For anyone else who hasn't put their fingers in their ears, it should be obvious that there does exist an equilibrium in bitcoin mining, centered around the 25 BTC cost per block, because if there weren't one of two things would happen:
1. Cost of production exceeds 25 BTC, all miners go out of business since their costs exceed their profits
2. Cost of production is less than 25 BTC, the block interval shrinks to 0, and bitcoin inflates wildly out of control
You might argue that difficulty adjusts to compensate, but that can only happen if there can be an equilibrium. TPTB_need_war is confusing the fact that some miners are more profitable than others with the fact the overall the network is break even, since some miners are unprofitable.

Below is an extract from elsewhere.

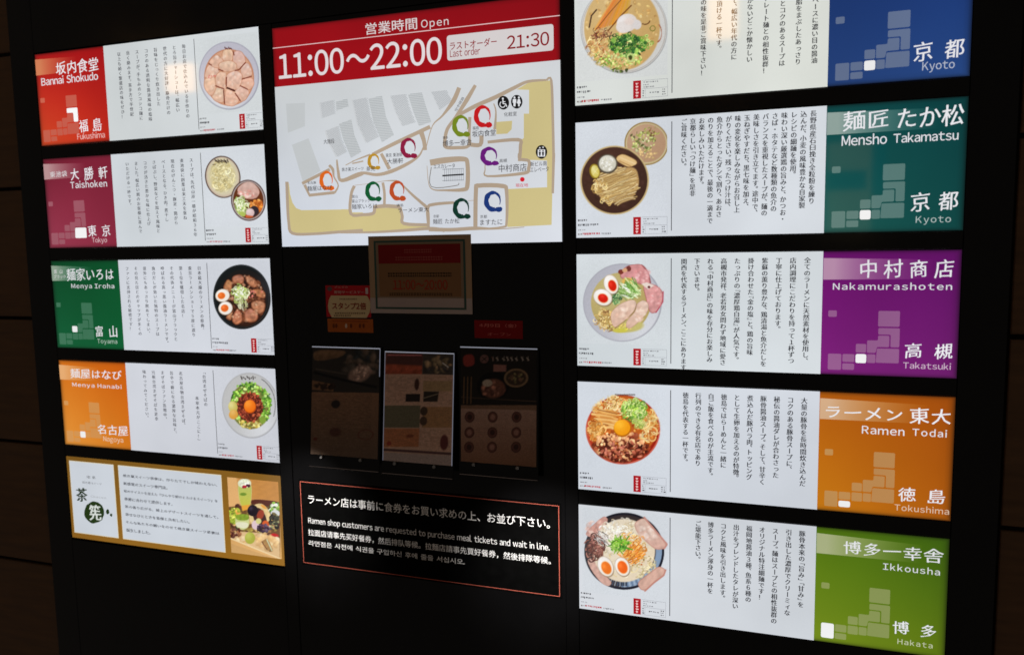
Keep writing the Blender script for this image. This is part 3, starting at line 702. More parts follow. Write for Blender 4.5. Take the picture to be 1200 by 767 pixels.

So the miner attacking the coin is going to have the capital cost which coincides with the equilibrium average.

As I wrote to you last time, there is no equilibrium (capital cost) in our consideration of the equation of the profitability of an attack and the incentives thereof.
Sigh.
I get frustrated because this post of yours ignores what I wrote in the prior post.
There is no such equilibrium because not all miners have the same costs for the same difficulty.
Don't feel bad, as it is a mistake so called "economists" make routinely, trying to model some phenomenon with statistics and totally failing to understand that the mean doesn't actually exist and instead the distribution is composed of diverse samples.